Der Anspruch setzt den Hinweis des Arbeitgebers in der Kündigungserklärung voraus, dass die Kündigung auf dringende betriebliche Erfordernisse gestützt ist und der Arbeitnehmer bei Verstreichenlassen der Klagefrist die Abfindung beanspruchen kann."

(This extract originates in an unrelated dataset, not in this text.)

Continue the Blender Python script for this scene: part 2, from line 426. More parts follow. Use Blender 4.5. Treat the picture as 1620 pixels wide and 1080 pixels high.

Diese Vorschrift gilt seit dem 01.01.2004. Das BSG erwägt jedoch, künftig einen wichtigen Grund zur Beendigung des Arbeitsverhältnisses immer dann anzunehmen, wenn der Aufhebungsvertrag gemäß § 1a KSchG zustande gekommen ist und die gesetzlich festgelegte Abfindungshöhe nicht überschritten wird (0,5 Monatsverdienst für jedes Jahr des Bestehens des Beschäftigungsverhältnisses; höchstens jedoch 12 Monatsverdienste, bei älteren Arbeitnehmern bis maximal 18 Monatsverdienste – vgl. § 10 KSchG).

Dem BSG ist beizupflichten. Die Bundesagentur für Arbeit mag ihre Überschüsse gerne weiter erwirtschaften, aber nicht zu Lasten derjenigen Arbeitnehmer, die sich in Ansehung der stetig steigenden Anforderungen an ihre Qualifikation verändern müssen, um auch künftig Chancen auf eine Beschäftigung zu haben. Schon gar nicht sind solche Arbeitnehmer und Einzahler(!) mit einer Sperrzeit zu bestrafen, die durch Abschluss einer Aufhebungsvereinbarung ihrer sicheren Kündigung nur zuvor gekommen sind. Hier darf die Praxis der Bundesagentur nicht die gesetzgeberische Intention des § 1a KSchG unterlaufen. Durch § 1a KSchG soll eine "einfach zu handhabende, moderne und unbürokratische Alternative zum Kündigungsschutzprozess" geschaffen werden (vgl. BT-Drucks. 15/1204 S. 12).